Bize karşı bu geniş ve ehemmiyetli hücum ve tecavüzün hakikî sebebi Beşinci Şuâ [bir ışık kaynağından çıkan ışık telleri] olmadığını, belki Hizbü’n-Nurî ve Miftahü’l-İman, [anahtar] Hüccetü’l-Bâliğa [delil] olduğunu bu fecirde [sabah vakti] bir ihtar-ı mânevî ile hissettim. Dikkatle Hizb-i Nurî’yi kısmen okudum, Miftah‘ı [anahtar] da düşündüm. Bildim ki, zındıklar, küfr-ü mutlak [her açıdan inkârcılığa düşmek] mesleğini bu iki keskin elmas kılıçların darbelerine karşı muhafaza edemediklerinden, bir parça az siyasetle münasebeti bulunan Beşinci Şuâ’ı zâhirî bir sebep gösterdiler, hükümeti iğfal [gaflete düşürerek kandırma, aldatma] edip aleyhimize sevk ettiler.

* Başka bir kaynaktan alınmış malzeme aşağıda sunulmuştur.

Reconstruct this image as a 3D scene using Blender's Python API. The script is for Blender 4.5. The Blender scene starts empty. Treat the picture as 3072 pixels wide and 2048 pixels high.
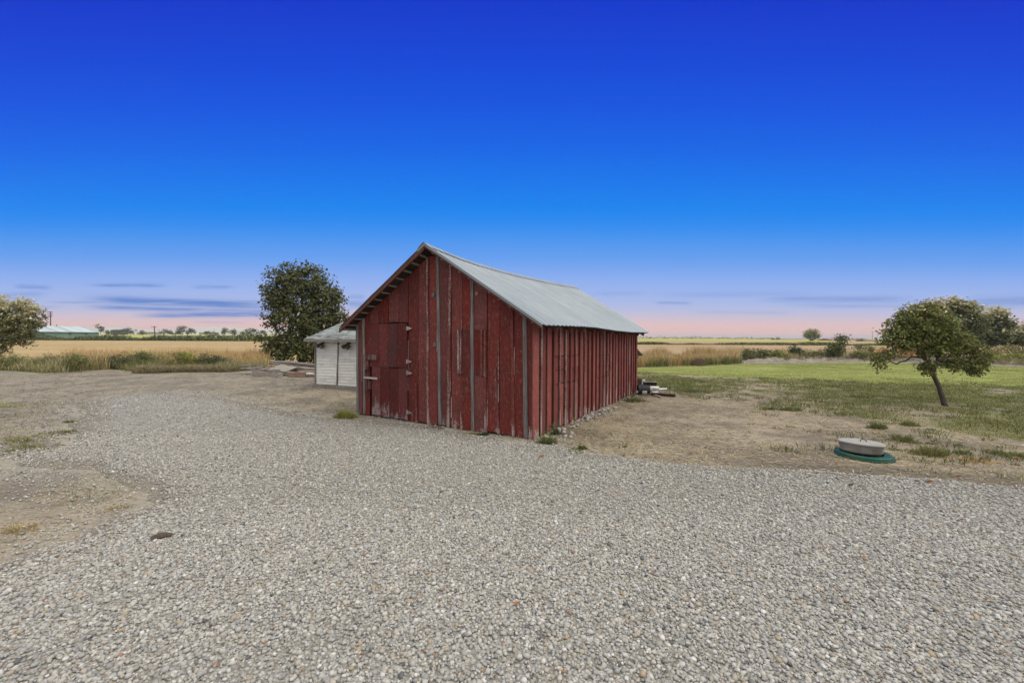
import bpy, math, random
import numpy as np
from mathutils import Vector, Matrix

random.seed(7)
RNG = np.random.default_rng(11)
R_ = math.radians
scene = bpy.context.scene
COL = scene.collection

# ------------------------------------------------------------------ camera
FPX, CAMH = 1225.0, 1.65                      # focal length in photo pixels (3072 wide), eye height
PITCH, ROLL = math.atan(13 / FPX), R_(0.26)
_F = np.array([0, math.cos(PITCH), -math.sin(PITCH)])
_R0 = np.array([1.0, 0, 0]); _U0 = np.array([0, math.sin(PITCH), math.cos(PITCH)])
_RR = math.cos(ROLL) * _R0 + math.sin(ROLL) * _U0
_UU = math.cos(ROLL) * _U0 - math.sin(ROLL) * _R0
_C = np.array([0, 0, CAMH])
cam_data = bpy.data.cameras.new("camera")
cam_data.sensor_width = 36.0
cam_data.lens = 36.0 * FPX / 3072
cam_data.clip_start, cam_data.clip_end = 0.05, 30000
cam = bpy.data.objects.new("camera", cam_data)
COL.objects.link(cam)
cam.matrix_world = Matrix(((_RR[0], _UU[0], -_F[0], 0), (_RR[1], _UU[1], -_F[1], 0),
                           (_RR[2], _UU[2], -_F[2], CAMH), (0, 0, 0, 1)))
scene.camera = cam
scene.view_settings.view_transform = 'Standard'
scene.view_settings.look = 'None'
scene.view_settings.gamma = 1.0
scene.view_settings.exposure = 0.0
scene.cycles.max_bounces = 6
scene.cycles.diffuse_bounces = 3
scene.cycles.transmission_bounces = 3


def ray(x, y):
    return _F + (x - 1536) / FPX * _RR + (1024 - y) / FPX * _UU


def G(x, y, z=0.0):
    """point of the plane at height z that the photo shows at (x, y)"""
    d = ray(x, y)
    return _C + d * (z - CAMH) / d[2]


def PX(x, y, Y):
    """point at distance Y that the photo shows at (x, y)"""
    d = ray(x, y)
    return _C + d * Y / d[1]


def lin(r, g, b):
    f = lambda c: (c / 255 / 12.92) if c <= 10 else ((c / 255 + 0.055) / 1.055) ** 2.4
    return (f(r), f(g), f(b))


# ------------------------------------------------------------------ world
class NT:
    """tiny helper around a node tree"""
    def __init__(s, tree):
        s.t = tree; s.n = tree.nodes; s.l = tree.links

    def new(s, typ, **kw):
        n = s.n.new(typ)
        for k, v in kw.items():
            setattr(n, k, v)
        return n

    def put(s, sock, v):
        if isinstance(v, bpy.types.NodeSocket):
            s.l.new(v, sock)
        elif v is not None:
            sock.default_value = v

    def math(s, op, a, b=None, c=None, clamp=False):
        n = s.new('ShaderNodeMath', operation=op); n.use_clamp = clamp
        for i, v in enumerate((a, b, c)):
            if v is not None: s.put(n.inputs[i], v)
        return n.outputs[0]

    def vmath(s, op, a, b=None):
        n = s.new('ShaderNodeVectorMath', operation=op)
        s.put(n.inputs[0], a)
        if b is not None: s.put(n.inputs[1], b)
        return n.outputs[0]

    def noise(s, vec, scale, detail=4, rough=0.55, dist=0.0, dim='3D'):
        n = s.new('ShaderNodeTexNoise'); n.noise_dimensions = dim
        if vec is not None: s.put(n.inputs['Vector'], vec)
        n.inputs['Scale'].default_value = scale; n.inputs['Detail'].default_value = detail
        n.inputs['Roughness'].default_value = rough; n.inputs['Distortion'].default_value = dist
        return n.outputs['Fac']

    def voronoi(s, vec, scale, feature='F1', rnd=1.0):
        n = s.new('ShaderNodeTexVoronoi', feature=feature)
        s.put(n.inputs['Vector'], vec); n.inputs['Scale'].default_value = scale
        n.inputs['Randomness'].default_value = rnd
        return n

    def map(s, v, a, b, c=0.0, d=1.0, smooth=True):
        if not isinstance(a, bpy.types.NodeSocket) and not isinstance(b, bpy.types.NodeSocket) and a > b:
            a, b, c, d = b, a, d, c
        n = s.new('ShaderNodeMapRange'); n.clamp = True
        n.interpolation_type = 'SMOOTHSTEP' if smooth else 'LINEAR'
        s.put(n.inputs[0], v)
        for i, x in enumerate((a, b, c, d)): s.put(n.inputs[i + 1], x)
        return n.outputs[0]

    def mix(s, fac, a, b, blend='MIX'):
        n = s.new('ShaderNodeMix', data_type='RGBA', blend_type=blend)
        s.put(n.inputs[0], fac)
        for i, v in ((6, a), (7, b)):
            if isinstance(v, (tuple, list)): v = tuple(v[:3]) + (1.0,)
            s.put(n.inputs[i], v)
        return n.outputs[2]

    def ramp(s, fac, stops, interp='LINEAR'):
        n = s.new('ShaderNodeValToRGB'); cr = n.color_ramp; cr.interpolation = interp
        while len(cr.elements) < len(stops): cr.elements.new(0.5)
        for e, (p, c) in zip(cr.elements, stops):
            e.position = p; e.color = tuple(c[:3]) + (1.0,)
        s.put(n.inputs[0], fac)
        return n.outputs[0]

    def scale(s, vec, k):
        return s.vmath('MULTIPLY', vec, k)

    def bump(s, h, strength=0.5, dist=0.01):
        n = s.new('ShaderNodeBump'); n.inputs['Strength'].default_value = strength
        n.inputs['Distance'].default_value = dist
        s.put(n.inputs['Height'], h)
        return n.outputs[0]


SUN_AZ, SUN_EL = R_(118), R_(42)              # clockwise from +Y (the way the camera looks), above the horizon
world = bpy.data.worlds.new("World"); scene.world = world; world.use_nodes = True
w = NT(world.node_tree); w.n.clear()
tc = w.new('ShaderNodeTexCoord')
sep = w.new('ShaderNodeSeparateXYZ'); w.put(sep.inputs[0], tc.outputs['Generated'])
dx, dy, dz = sep.outputs
hor = w.math('SQRT', w.math('ADD', w.math('MULTIPLY', dx, dx), w.math('MULTIPLY', dy, dy)))
fwd = w.math('MAXIMUM', w.math('ABSOLUTE', dy), w.math('MULTIPLY', hor, 0.5))   # the sky deepens to either side of the glow
tel = w.math('DIVIDE', dz, w.math('MAXIMUM', fwd, 0.0001))
uaz = w.math('DIVIDE', dx, w.math('MAXIMUM', fwd, 0.0001))
SKY = [(0.0, (244, 192, 182)), (0.02, (240, 193, 187)), (0.036, (224, 194, 198)), (0.058, (194, 192, 220)), (0.08, (172, 187, 232)), (0.11, (156, 182, 238)),
       (0.137, (141, 175, 240)), (0.19, (100, 159, 240)), (0.244, (66, 147, 240)), (0.275, (40, 139, 240)), (0.312, (12, 132, 240)), (0.376, (12, 119, 236)),
       (0.456, (12, 102, 231)), (0.562, (12, 85, 225)), (0.668, (13, 72, 217)), (0.83, (16, 55, 203)), (0.98, (16, 48, 192))]
stops = [(t / 3.0, lin(*c)) for t, c in SKY]
ZENITH_FILL = (2.06, 2.0, 1.64)                     # added bright zenith out of view, for soft neutral light on the ground
stops += [(1.35 / 3.0, (0.5, 0.46, 0.6)), (0.62, ZENITH_FILL), (1.0, ZENITH_FILL)]
ZENITH_FILL_GAIN = 1.0
front = w.ramp(w.math('DIVIDE', tel, 3.0, clamp=True), stops)
# added unseen warm glow behind the camera, filling the barn front
rear = w.ramp(w.math('DIVIDE', tel, 3.0, clamp=True),
              [(0.0, (0.75, 0.62, 0.55)), (0.10, (0.62, 0.60, 0.62)), (0.3, (0.5, 0.52, 0.58)), (0.62, ZENITH_FILL), (1.0, ZENITH_FILL)])
rmask = w.map(w.math('DIVIDE', dy, w.math('MAXIMUM', hor, 0.0001)), 0.35, -0.35)
sky_col = w.mix(rmask, front, rear)
# streaks of cloud low over the fields
comb = w.new('ShaderNodeCombineXYZ'); w.put(comb.inputs[0], w.math('MULTIPLY', uaz, 5.0)); w.put(comb.inputs[1], w.math('MULTIPLY', tel, 70.0))
wisp = w.noise(comb.outputs[0], 1.0, 5, 0.6)
comb2 = w.new('ShaderNodeCombineXYZ'); w.put(comb2.inputs[0], w.math('MULTIPLY', uaz, 9.0)); w.put(comb2.inputs[1], w.math('MULTIPLY', tel, 220.0))
wisp2 = w.noise(comb2.outputs[0], 1.0, 4, 0.6)
tw = w.math('ADD', tel, w.math('MULTIPLY', w.math('SUBTRACT', wisp, 0.5), 0.012))
STREAKS = [(90, 907, 540, 903, 5, .4), (540, 931, 900, 935, 6, .6), (620, 906, 900, 904, 5, .5), (1900, 886, 2520, 880, 9, .2), (2280, 916, 2980, 919, 6, .28), (-60, 924, 220, 920, 5, .25),
           (190, 893, 900, 922, 12, .95), (330, 906, 860, 918, 7, .7), (215, 918, 700, 934, 8, .75), (370, 945, 900, 942, 8, .85), (250, 856, 520, 855, 5, .7),
           (560, 861, 720, 861, 5, .4), (30, 858, 170, 866, 6, .5), (-40, 884, 160, 882, 7, .35), (0, 895, 130, 900, 6, .4),
           (2230, 896, 2800, 900, 11, .42), (2860, 906, 3200, 903, 16, .5), (1950, 908, 2090, 909, 4, .45), (1760, 880, 1960, 882, 6, .22),
           (2050, 936, 2420, 938, 6, .16), (560, 966, 760, 968, 4, .2), (1040, 890, 1100, 890, 5, .4), (1030, 912, 1120, 914, 10, .55)]
tot = None
for x0, y0, x1, y1, th, st in STREAKS:
    u0, u1 = (x0 - 1536) / FPX, (x1 - 1536) / FPX
    hz = lambda x: 1011 + (x - 1536) * 0.00454
    t0, t1 = (hz(x0) - y0) / FPX, (hz(x1) - y1) / FPX
    sl = (t1 - t0) / (u1 - u0)
    line = w.math('ADD', w.math('MULTIPLY', w.math('SUBTRACT', uaz, u0), sl), t0)
    d = w.math('DIVIDE', w.math('SUBTRACT', tw, line), th / FPX)
    g = w.math('POWER', 2.718, w.math('MULTIPLY', w.math('MULTIPLY', d, d), -1.0))
    e = (u1 - u0) * 0.3
    m = w.math('MULTIPLY', w.map(uaz, u0, u0 + e), w.map(uaz, u1 - e, u1, 1.0, 0.0))
    s_ = w.math('MULTIPLY', w.math('MULTIPLY', g, m), st)
    tot = s_ if tot is None else w.math('MAXIMUM', tot, s_)
tot = w.math('MULTIPLY', tot, w.map(wisp2, 0.25, 0.62, 0.6, 1.25))
tot = w.math('MULTIPLY', tot, w.math('GREATER_THAN', dy, 0.0), clamp=True)
sky_col = w.mix(tot, sky_col, lin(92, 134, 208))
# a little of the physical sky, for the bands nearest the horizon behind the camera
nish = w.new('ShaderNodeTexSky', sky_type='NISHITA'); nish.sun_disc = False
nish.sun_elevation = SUN_EL; nish.sun_rotation = SUN_AZ
sky_col = w.mix(w.math('MULTIPLY', rmask, 0.05), sky_col, nish.outputs[0], 'ADD')
bg = w.new('ShaderNodeBackground'); w.put(bg.inputs[0], sky_col); bg.inputs[1].default_value = 1.0
wo = w.new('ShaderNodeOutputWorld'); w.put(wo.inputs[0], bg.outputs[0])

sun_data = bpy.data.lights.new("sun", 'SUN'); sun_data.energy = 1.3; sun_data.angle = R_(50)
sun_data.color = (1.0, 0.90, 0.74)
sun = bpy.data.objects.new("sun", sun_data); COL.objects.link(sun)
sd = Vector((math.sin(SUN_AZ) * math.cos(SUN_EL), math.cos(SUN_AZ) * math.cos(SUN_EL), math.sin(SUN_EL)))
sun.rotation_euler = sd.to_track_quat('Z', 'Y').to_euler()
sun.location = sd * 60


# ------------------------------------------------------------------ object helpers
def tag(o, label=None, cat=None, group=None, kind=None):
    if label: o["label"] = label
    if cat: o["category"] = cat
    if group: o["group"] = group
    if kind: o["kind"] = kind
    return o


def empty(name, loc, rz=0.0):
    o = bpy.data.objects.new(name, None); COL.objects.link(o)
    o.location = loc; o.rotation_euler = (0, 0, rz); o.empty_display_size = 0.2
    return o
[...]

Aynen bu ihtarla beraber hatıra geldi ki: “Bir kısım zayıf kardeşlerimiz muvakkaten [geçici] vazgeçseler, belki kendileri bu belâdan kurtarılır” diye izin vermek istedim. Birden ihtar edildi ki:

415

Bu derece alâkası devam eden ve iki defa bu imtihana giren ve mukàbilinde bu kadar zahmet çektikten sonra faidesiz, zararlı, kalben vazgeçmek değil, belki yalnız onları aldatmak için sırf zâhirî bir içtinap [çekinme, kaçınma] gösterebilir. Yoksa hem kendine, hem bizlere, hem kudsî [her türlü kusur ve noksandan uzak] mesleğimize zararı dokunur; cezası olarak, aksi maksadıyla tokat yer.

ba

Aziz, sıddık kardeşlerim,

Sair yerlere nisbeten en sıkıntılı ve en soğuk olan bu hapsin zahmet ve meşakkatini çeken, elbette bu hapsin sebebinde derecesine göre bir kaçınmak meyli olacak. Fakat onun zâhirî sebebi olan Risale-i Nur’un o zahmet çekenlere kazandırdığı iman-ı tahkikî [araştırma ve incelemeye dayanan iman] ve iman-ı tahkikî [araştırma ve incelemeye dayanan iman] ile hüsn-ü hâtime [güzel son] ve şirket-i mâneviye [mânevî şirket, ortaklık] ile yüzer adam kadar a’mâl-i saliha [Allah için yapılan iyi işler] o acı zahmeti tatlı bir rahmete çevirdiğinden, bu iki neticenin fiyatı, sarsılmaz bir sadakat ve sebatkârlıktır. [kalıcı olma, sabit kalma] Onun için, pişman olmak ve vazgeçmek, büyük bir hasârâttır. Şakirtlerin [öğrenci] dünya ile alâkası olmayan veya pek az bulunanları için bu hapis daha hayırlıdır, bir cihette hürriyet yeridir. Ve alâkası bulunan ve idaresi yerinde olanlara, sarf edilen paraları muzaaf [kat kat] sadakalara ve geçirilen ömür saatleri muzaaf [kat kat] ibadetlere çevirmesinden, şekvâ [şikayet] yerine şükür etmeleri iktiza [bir şeyin gereği] ediyor. Ve fakir ve zayıf kısmı ise, zaten hapsin haricinde onlara faidesiz sevaplar, mes’uliyetli meşakkat verdiğinden, bu hayırlı, çok sevaplı, mes’uliyetsiz ve arkadaşlarının mütekàbil tesellileriyle hafifleşen meşakkat, onlar için medar-ı şükrandır. [şükrü gerektiren]

ba

Aziz, sıddık kardeşlerim,

Kastamonu’da ehl-i takvâ [takvâ sahipleri] bir zât, şekvâ [şikayet] tarzında dedi: “Ben sukut [alçalış, düşüş] etmişim. Eski halimi ve zevkleri ve nurları kaybetmişim.”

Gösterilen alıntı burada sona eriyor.